Как ставить оперный спектакль, я не знаю. И совершенно честно и спокойно в этом признаюсь. Курляндский говорит, что композитор – это тот, кто не знает, что такое музыка. По аналогии с этим можно сказать, что режиссер – это тот, кто не знает, что такое театр. Я не знаю, как сделать современный спектакль. Я понимаю только, что одеть героев в джинсы, запустить проекцию, сыграть спектакль задом-наперёд, поменять героев партиями и заставить петь на вдохе – всё это хотя и занятное, но поверхностное представление о современности.
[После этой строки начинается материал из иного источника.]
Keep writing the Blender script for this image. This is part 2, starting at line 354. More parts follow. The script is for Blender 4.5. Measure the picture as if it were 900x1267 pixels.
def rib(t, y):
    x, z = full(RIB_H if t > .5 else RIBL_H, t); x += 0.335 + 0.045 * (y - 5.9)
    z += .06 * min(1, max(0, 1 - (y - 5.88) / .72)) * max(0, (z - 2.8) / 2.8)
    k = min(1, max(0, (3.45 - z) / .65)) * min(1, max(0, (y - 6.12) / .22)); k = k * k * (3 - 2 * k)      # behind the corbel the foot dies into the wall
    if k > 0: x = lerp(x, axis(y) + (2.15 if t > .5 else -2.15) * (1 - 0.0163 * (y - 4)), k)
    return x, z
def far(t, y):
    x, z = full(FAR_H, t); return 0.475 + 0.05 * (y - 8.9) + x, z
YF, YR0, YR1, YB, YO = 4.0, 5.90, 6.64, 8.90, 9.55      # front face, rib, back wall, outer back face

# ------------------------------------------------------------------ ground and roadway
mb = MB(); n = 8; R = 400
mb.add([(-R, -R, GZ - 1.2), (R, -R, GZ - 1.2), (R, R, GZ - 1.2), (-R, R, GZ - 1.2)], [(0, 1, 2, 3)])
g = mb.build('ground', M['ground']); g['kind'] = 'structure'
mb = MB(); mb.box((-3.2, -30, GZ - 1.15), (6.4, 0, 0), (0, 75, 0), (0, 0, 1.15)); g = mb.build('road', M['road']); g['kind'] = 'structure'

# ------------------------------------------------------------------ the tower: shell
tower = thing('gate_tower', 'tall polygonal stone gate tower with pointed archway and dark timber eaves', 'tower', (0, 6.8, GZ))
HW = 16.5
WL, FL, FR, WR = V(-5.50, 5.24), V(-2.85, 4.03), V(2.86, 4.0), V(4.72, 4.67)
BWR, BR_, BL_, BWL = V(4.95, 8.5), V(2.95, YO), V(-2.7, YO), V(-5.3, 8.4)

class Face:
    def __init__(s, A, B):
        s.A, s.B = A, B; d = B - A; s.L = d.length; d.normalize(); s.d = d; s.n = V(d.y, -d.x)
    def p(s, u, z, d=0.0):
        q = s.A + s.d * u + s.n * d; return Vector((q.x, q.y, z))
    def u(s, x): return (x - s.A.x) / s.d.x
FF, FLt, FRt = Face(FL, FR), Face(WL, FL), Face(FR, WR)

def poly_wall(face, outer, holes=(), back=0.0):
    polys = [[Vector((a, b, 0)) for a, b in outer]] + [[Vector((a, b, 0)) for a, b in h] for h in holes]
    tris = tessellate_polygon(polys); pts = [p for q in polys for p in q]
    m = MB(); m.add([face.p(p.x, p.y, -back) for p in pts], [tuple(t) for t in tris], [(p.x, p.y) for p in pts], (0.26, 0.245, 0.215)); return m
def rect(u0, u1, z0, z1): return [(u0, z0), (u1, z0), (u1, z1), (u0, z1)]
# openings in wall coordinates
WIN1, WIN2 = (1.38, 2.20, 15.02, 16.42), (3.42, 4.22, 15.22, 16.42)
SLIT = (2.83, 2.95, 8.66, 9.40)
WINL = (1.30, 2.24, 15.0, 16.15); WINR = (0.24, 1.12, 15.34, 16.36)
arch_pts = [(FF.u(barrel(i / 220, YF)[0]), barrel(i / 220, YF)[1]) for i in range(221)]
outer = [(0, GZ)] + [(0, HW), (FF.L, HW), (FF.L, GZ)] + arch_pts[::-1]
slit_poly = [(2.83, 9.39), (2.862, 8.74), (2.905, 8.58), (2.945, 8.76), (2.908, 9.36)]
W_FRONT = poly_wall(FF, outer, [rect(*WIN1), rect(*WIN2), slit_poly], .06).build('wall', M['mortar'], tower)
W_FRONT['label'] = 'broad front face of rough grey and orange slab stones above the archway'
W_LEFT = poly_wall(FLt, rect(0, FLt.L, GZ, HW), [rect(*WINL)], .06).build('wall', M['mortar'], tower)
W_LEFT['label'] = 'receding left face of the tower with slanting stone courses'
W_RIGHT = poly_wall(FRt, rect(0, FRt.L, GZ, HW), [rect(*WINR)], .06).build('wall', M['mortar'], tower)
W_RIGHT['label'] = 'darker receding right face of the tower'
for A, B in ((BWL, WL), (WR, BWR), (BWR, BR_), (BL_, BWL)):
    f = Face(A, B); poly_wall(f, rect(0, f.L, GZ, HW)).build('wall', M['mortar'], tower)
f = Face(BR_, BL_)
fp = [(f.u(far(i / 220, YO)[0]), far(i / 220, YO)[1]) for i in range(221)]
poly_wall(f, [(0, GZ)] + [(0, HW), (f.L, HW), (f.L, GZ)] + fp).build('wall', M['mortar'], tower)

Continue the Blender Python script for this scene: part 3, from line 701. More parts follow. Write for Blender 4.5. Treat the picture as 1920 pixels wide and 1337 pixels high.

Только некое частное проявление. Современность – существование со временем, с его темпоритмом и его восприятием. А оно сейчас как нельзя усложнилось. Быть современным – это постичь современное мышление. Спектакль, сыгранный с использованием самых последних технологий и с самыми современными костюмами, может попахивать нафталином, если внутри него устаревшая модель реальности. Или хуже того – пустота. А самой современной может оказаться наоборот костюмированная, историческая опера про дела давно минувших дней, если каким-то новым, непостижимым образом в ней проявляется мышление и восприятие современного человека.
Что такое современный спектакль, я не знаю. Незнание – это один из главных инструментов художника. Я не знаю, каким поэтам надо побеждать в состязании, я отдаю голос всем. Всем, кто отваживается что-то писать. Кто отваживается ошибаться. Художник – это тот, кто ошибается, кто шагает в неизвестность. Как только у вас появилось ощущение, что вы всё знаете – пиши пропало. Интересно, а означает ли это, что хороший зритель – это тот, который не знает, как смотреть спектакль? А что, вполне может быть. Не знайте, как смотреть спектакль, приходите пустые. Главное, чтобы спектаклю было, что вам дать.